The VW Scirocco is now part of a dying breed of car

I DON’T know if the car world has a Grim Reaper – I imagine he’d look a bit like The Stig in some black robes – but he must be rubbing his hands with glee at the moment.

Not long ago I wrote about the death knell being sounded for Skoda’s Yeti, but now an entire automotive species is facing extinction; the fun, affordable coupé. Rumour has it that once Volkswagen’s Scirocco is put out to pasture, it won’t be replaced. Which for a fan of small two-doors is a big deal, because it’s pretty much the only one left.

Cast your mind back to the days when Tony Blair was eyeing up Number Ten and you were spoilt for choice if you had roughly £20,000 and a generous fleet manager prepared to offer you something sleeker than a Mondeo. Ford had the trendy Puma, and was in the process of replacing the Probe with the Cougar. Smile at a Vauxhall salesman and he’d rustle up a Tigra or Calibra, and that’s before we get to all the sleek two-doors Peugeot, Fiat, Honda, Toyota and just about everyone else had to offer. There were 20 different coupés on offer, and they were all exciting in their own way.

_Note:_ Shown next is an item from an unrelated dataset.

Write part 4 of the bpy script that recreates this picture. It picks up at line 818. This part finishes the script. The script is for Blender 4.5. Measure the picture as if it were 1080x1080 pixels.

But now there’s the Scirocco, and that’s about it. Sure, there are a couple of three-door hatchbacks flaunting the c-word on their bootlids – and they’re coupés in name only, really – but nowadays you have to venture more upmarket before you arrive at the Toyota GT86, Ford Mustang and BMW 4-series. Hardly the sort of affordable offerings that give Mr Family Man hope.

The world needs coupés as much now as it did when the Ford Capri and the Opel Manta were the top dogs. They offer a welcome injection of panache into a motoring landscape dominated by boring family hatchbacks and me-too off-roaders, but because their underpinnings are ordinary they’re affordable, reliable and easy to service. So what if they’re a bit cramped in the back?

Perhaps we should persuade Theresa May and Jeremy Corbyn that as part of their election pledges there should be state-funded grants for people prepared to brighten up the landscape with two-door coupés.

Alternatively, just buy a Volkswagen Scirocco while you still can.